LONDON (TheDeal) -- European markets were mixed on Monday amid another corporate earnings blast, while Greek stocks tumbled on the first trading day after a five-week shutdown.

In London, the FTSE was down 0.13% at 6,687.55, while in Paris, the CAC 40 inched up 0.20% to 5,092.33. In Frankfurt, the DAX crawled 0.42% higher to 11,356.34.

In Greece, the Athens Stock Exchange General Index erased more than 20%, though paring some losses by the end of the morning. Greek stocks were led lower by National Bank of Greece (NBG) and Piraeus Bank (BPIRY), as trading resumed in the Greek capital for the first time since June 26. Trading restrictions remain in place for domestic investors due to capital controls, amid continued uncertainty over the final terms of the country's third international bailout still being negotiated.

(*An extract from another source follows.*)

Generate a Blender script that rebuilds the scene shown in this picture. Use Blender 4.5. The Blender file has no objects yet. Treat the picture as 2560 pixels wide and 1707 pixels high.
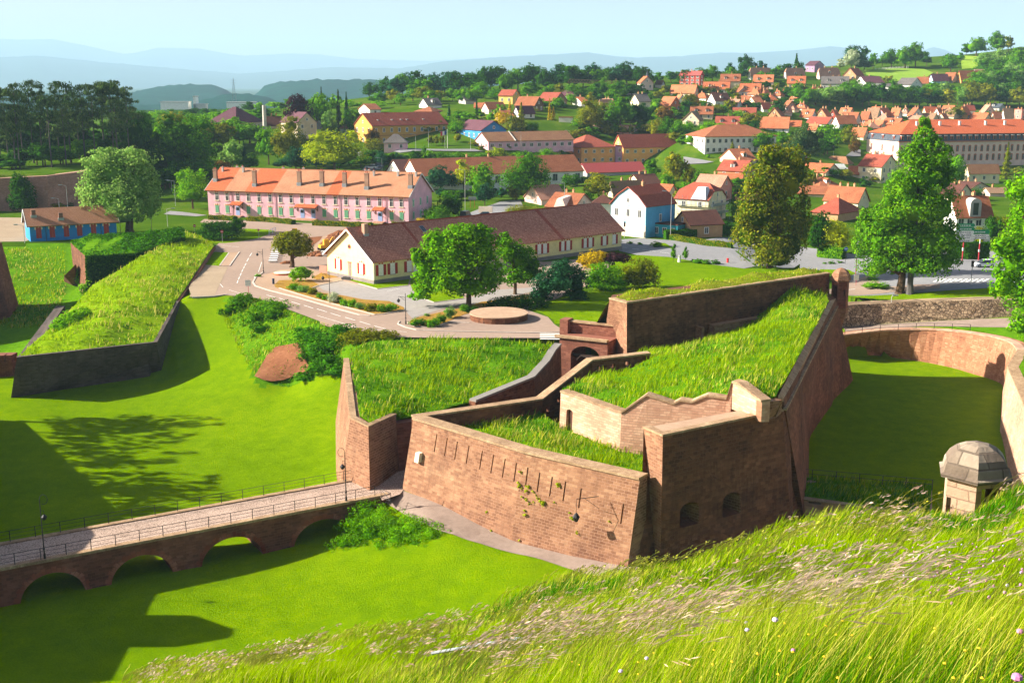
import bpy, bmesh, math, random
import numpy as np
from mathutils import Vector, Matrix
from mathutils.geometry import delaunay_2d_cdt
R=math.radians
rnd=random.Random(7)
sc=bpy.context.scene
col=sc.collection
# ------------------------------------------------------------------ survey: camera station and sight lines
FX=2900.0; CX,CY=1280.0,853.5; HC=34.0
PIT=math.atan((CY-210)/FX); CP,SP=math.cos(PIT),math.sin(PIT)
def ray(x,y):
    u=(x-CX)/FX; v=(y-CY)/FX
    return (u, CP-v*SP, -SP-v*CP)
def W(x,y,Z=0.0):
    a,b,c=ray(x,y); t=(Z-HC)/c
    return Vector((a*t,b*t,Z))
def WD(x,y,d):
    a,b,c=ray(x,y); t=d/b
    return Vector((a*t,d,HC+c*t))
def WV(x,y,A,B):
    """point where a sight line meets the upright plane through A and B"""
    a,b,c=ray(x,y); ex,ey=B[0]-A[0],B[1]-A[1]
    t=(A[0]*ey-A[1]*ex)/(a*ey-b*ex)
    return Vector((a*t,b*t,HC+c*t))
ZM={'1':(0,80,3.672),'2':(500,160,3.672),'3':(960,160,3.672),'4':(1440,100,4.2),'5':(2000,60,4.2),'6':(1600,300,4.704),'7':(2060,300,4.704),'8':(1280,360,4.704),
'a':(0,400,3.672),'b':(480,400,3.672),'c':(780,480,3.672),'d':(1360,620,2.94),'e':(780,820,2.94),'f':(0,1080,2.45),'g':(1500,1000,2.218),'h':(1960,560,2.118),
'i':(2340,380,3.732),'j':(560,640,4.356),'k':(1100,1400,3.92),'l':(660,540,11.2),'m':(0,560,3.92),'n':(2050,540,7.84),'s':(0,0,1.0)}
def S(k,x,y):
    a,b,s=ZM[k]; return (a+x/s,b+y/s)
def SW(k,x,y,Z=0.0): return W(*S(k,x,y),Z)
# ------------------------------------------------------------------ terrain model
class RBF:
    def __init__(s,pts):
        P=np.array(pts,float); s.P=P[:,:2]; n=len(P)
        D=np.hypot(*(s.P[:,None]-s.P[None]).transpose(2,0,1))
        A=np.zeros((n+1,n+1)); A[:n,:n]=D+0*np.eye(n); A[n,:n]=1; A[:n,n]=1
        b=np.zeros(n+1); b[:n]=P[:,2]; s.w=np.linalg.solve(A,b)
    def __call__(s,X,Y):
        X=np.asarray(X,float); out=np.full(X.shape,s.w[-1])
        for (px,py),w in zip(s.P,s.w[:-1]): out=out+w*np.hypot(X-px,Y-py)
        return out
def inpoly(X,Y,poly):
    X=np.asarray(X,float);Y=np.asarray(Y,float); r=np.zeros(X.shape,bool); n=len(poly)
    for i in range(n):
        x1,y1=poly[i][0],poly[i][1]; x2,y2=poly[(i+1)%n][0],poly[(i+1)%n][1]
        if y1==y2: continue
        c=((y1>Y)!=(y2>Y))&(X<(x2-x1)*(Y-y1)/(y2-y1)+x1); r^=c
    return r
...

Fortunately for the rest of the common-currency area, the latest Greek debt crisis has not hurt the manufacturing economy, as shown in Markit Economics' eurozone Purchasing Manufacturers' Index released Monday. The final July gauge came in at 52.4, up from a preliminary reading of 52.2 and a final June figure of 52.5.

A separate report from Markit on U.K. manufacturing showed that July new export orders fell for the fourth straight month, mainly as a result of the sterling-euro exchange rate hitting competitiveness in eurozone markets.

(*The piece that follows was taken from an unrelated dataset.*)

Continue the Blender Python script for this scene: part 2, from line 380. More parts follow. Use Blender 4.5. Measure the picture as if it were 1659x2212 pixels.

Elsewhere in the region, corporate news pulled stocks in both directions.

In London, HSBC Holdings (HSBC) rose 0.55% after Europe's second-largest bank posted a 10% jump in first-half pretax profit. It also announced an agreement to sell its money-losing Brazil unit for a $5.2 billion in cash to Brazil's Banco Bradesco (BBD).

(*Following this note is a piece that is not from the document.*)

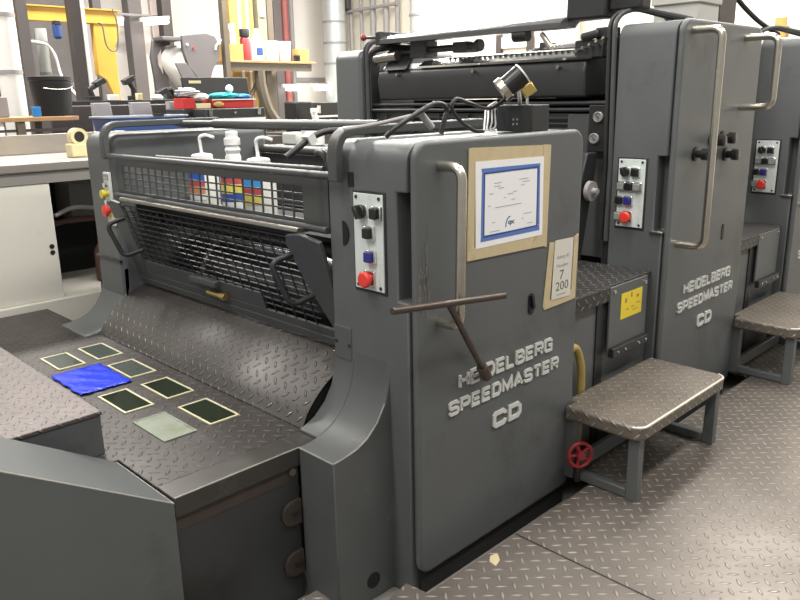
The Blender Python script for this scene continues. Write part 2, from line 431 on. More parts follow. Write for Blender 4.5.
GLYPH = {  # strokes in a unit box, closed ones end on their first point
 'H': (1., [[(0, 0), (0, 1)], [(1, 0), (1, 1)], [(0, .5), (1, .5)]]),
 'E': (.95, [[(1, 1), (0, 1), (0, 0), (1, 0)], [(0, .5), (.92, .5)]]),
 'I': (.0, [[(0, 0), (0, 1)]]),
 'D': (1., [[(0, 0), (.8, 0), (1, .25), (1, .75), (.8, 1), (0, 1), (0, 0)]]),
 'L': (.9, [[(0, 1), (0, 0), (1, 0)]]),
 'B': (1., [[(0, 0), (.85, 0), (1, .12), (1, .38), (.85, .5), (0, .5)], [(.85, .5), (.97, .62), (.97, .88), (.85, 1), (0, 1), (0, 0)]]),
 'R': (1., [[(0, 0), (0, 1), (.85, 1), (1, .88), (1, .58), (.85, .45), (0, .45)], [(.6, .45), (1, 0)]]),
 'G': (1., [[(1, .75), (1, .85), (.85, 1), (.15, 1), (0, .85), (0, .15), (.15, 0), (1, 0), (1, .48), (.55, .48)]]),
 'S': (1., [[(1, .78), (1, .88), (.88, 1), (.12, 1), (0, .88), (0, .62), (.12, .5), (.88, .5), (1, .38), (1, .12), (.88, 0), (.12, 0), (0, .12), (0, .22)]]),
 'P': (1., [[(0, 0), (0, 1), (.85, 1), (1, .88), (1, .53), (.85, .4), (0, .4)]]),
 'M': (1.25, [[(0, 0), (0, 1), (.5, .1), (1, 1), (1, 0)]]),
 'A': (1.15, [[(0, 0), (.5, 1), (1, 0)], [(.2, .3), (.8, .3)]]),
 'T': (1., [[(0, 1), (1, 1)], [(.5, 1), (.5, 0)]]),
 'C': (1., [[(1, .72), (1, .85), (.85, 1), (.15, 1), (0, .85), (0, .15), (.15, 0), (.85, 0), (1, .15), (1, .28)]]),
}
def stroke(mb, P, t, y0, y1):
    """flat stroke of width t along a 2D path in the XZ plane, mitred"""
    closed = (Vector(P[0])-Vector(P[-1])).length < 1e-6
    P = [Vector((a, b)) for a, b in (P[:-1] if closed else P)]; n = len(P); Lf, Rt = [], []
    for i, p in enumerate(P):
        a = (p-P[i-1]).normalized() if (i or closed) else None
        b = (P[(i+1) % n]-p).normalized() if (i < n-1 or closed) else None
        if a is None: a = b
        if b is None: b = a
        na, nb = Vector((-a.y, a.x)), Vector((-b.y, b.x)); mm = (na+nb).normalized(); k = t/2/max(.45, mm.dot(na))
        Lf.append(p+mm*k); Rt.append(p-mm*k)
    for i in range(n if closed else n-1):
        j = (i+1) % n
        q = [Lf[i], Lf[j], Rt[j], Rt[i]]
        mb.hexa([(v.x, y0, v.y) for v in q]+[(v.x, y1, v.y) for v in q])
def lettering(t, x0):
    for txt, a, c, z0, z1, th in (('HEIDELBERG', .195, .722, .700, .752, .0105), ('SPEEDMASTER', .145, .768, .617, .667, .0105), ('CD', .375, .538, .497, .558, .0155)):
        hh = z1-z0-th; gap = th*.75
        tot = sum(GLYPH[ch][0] for ch in txt)
        k = ((c-a)-len(txt)*th-(len(txt)-1)*gap)/tot; x = x0+a; mb = MB()
        for ch in txt:
            w_, st = GLYPH[ch]
            for P in st:
                stroke(mb, [(x+th/2+px*w_*k, z0+th/2+pz*hh) for px, pz in P], th, 1.4905, 1.4975)
            x += w_*k+th+gap
        o = mb.build('raised_lettering', 'letter', t, smooth=False)

# ---- unit nearest the camera: low unit with guard, deck in front
x0 = 1.54
u1, x1 = press_unit(x0, 1.495, 'low grey printing press unit with a framed notice taped to its door', ycol=1.88, far_y=(3.46, 3.74), depth=.89)
lettering(u1, x0)
# swept feet
def foot_poly(xf, top): return [(xf, 0), (xf, top)] + [(xf+.05, top+.005), (xf+.10, top+.016), (xf+.14, top+.035), (xf+.185, top+.075), (xf+.22, top+.13), (xf+.24, top+.20), (xf+.244, top+.28)] + [(x0+.01, top+.28), (x0+.01, 0)]
MB().prism(foot_poly(1.297, .552), 'y', 1.615, 1.786).build('swept_foot', 'paint_worn', u1, .004, 2, 50)
MB().prism([(1.372, 0), (1.372, .5615), (1.397, .568), (1.437, .587), (1.482, .627), (1.517, .682), (1.537, .752), (1.541, .832), (1.55, .832), (1.55, 0)], 'y', 1.786, 1.88).build('swept_foot', 'paint_worn', u1, .003, 2, 50)
q = MB(); q.tube([(1.298, 1.618, .5505), (1.298, 1.784, .5505)], .0028, 6); q.tube([(x, 1.6165, z) for x, z in ((1.30, .5515), (1.347, .557), (1.397, .568), (1.437, .587), (1.482, .627), (1.517, .682))], .0028, 6); q.build('worn_edge', 'worn_edge', u1)
MB().prism(foot_poly(1.315, .556), 'y', 3.46, 3.745).build('swept_foot', 'paint_light', u1, .006, 2, 50)
MB().cyl((1.445, 1.618, .075), (1.445, 1.612, .075), .028, 20).build('foot_hole', 'shadow', u1)
p_ = MB(); p_.box(x0-.004, x0+.002, 1.792, 1.876, .775, .89); p_.build('cover_plate', 'paint_worn', u1, .002)
q = MB()
for y, z in ((1.865, .835), (1.80, .83)): q.cyl((x0-.007, y, z), (x0-.003, y, z), .006, 10)
q.build('screw', 'dark', u1)
control_panel(u1, x0, 1.622, 1.752, 1.04, 1.34, [(1.285, [(1.708, 'knob'), (1.642, 'blk')]), (1.222, [(1.676, 'blk')]), (1.148, [(1.672, 'blu')]), (1.078, [(1.682, 'red')])])
g = MB(); g.box(x0-.003, x0+.002, 1.755, 1.78, 1.355, 1.40); g.build('vent_notch', 'shadow', u1)
g = MB(); g.prism([(1.815+.03*math.cos(a), 1.205+.04*math.sin(a)) for a in [PI/2+PI*i/10 for i in range(11)]], 'x', x0-.003, x0+.002); g.build('finger_notch', 'shadow', u1)
bar_handle(u1, (1.648, 1.498, 1.424), (1.640, 1.498, .950), (0, -.088, 0), .0155)
k = MB(); k.prism([(x, z) for x, z in rrect(2.108, 2.142, .868, .945, .0165, 6)], 'y', 1.4945, 1.498); lk = k.build('lock_slot', 'black', u1)
k = MB(); k.cyl((2.125, 1.495, .885), (2.125, 1.492, .885), .012, 14); k.obox((2.127, 1.489, .915), (1, 0, .2), (0, 1, 0), (-.2, 0, 1), .012, .01, .05); k.build('lock_lever', 'plastic', lk)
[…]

Rolls Royce Holdings (RYCEF) added 4.8% worth of vroom, after San Francisco-based activist hedge fund ValueAct Capital Management revealed that it had built up a 5.5% stake, raising the prospect that it may push for a breakup.

Among London decliners, Royal Bank of Scotland (RBS) fell 0.85% amid reports that the U.K. government may start selling some of its stake in the Edinburgh-based lender as early as today. The reports come after RBS posted an unexpected second-quarter profit last week.

In Amsterdam, Heineken (HEINY) jumped 4.93% after the world's third-largest brewer posted better-than-expected first-half results, driven by strong growth in the premium segment. Adjusted earnings climbed 6.5% to €1.55 billion.

But the Dutch brewer was cautiously optimistic for the rest of the year, saying that continued volume growth in developing markets will offset more subdued growth elsewhere.

In Frankfurt, Commerzbank (CRZBY) added 2.12% on a strong second quarter. Net income at Germany's second-largest lender rose to €280 million from €100 million last year.

Asian stocks were all lower amid grim economic news out of China. The final July reading for the Caixin China purchasing managers' index, released over the weekend, came in at a two-year low of 47.8, lower than the preliminary reading of 48.2 and indicating the economy is contracting.

The Shanghai Stock Exchange Composite Index erased 1.11% to 3,622.905. In Hong Kong, the Hang Seng was 0.91% lower at 24,411.42, while in Tokyo, the Nikkei shed 0.18% to 20,548.11.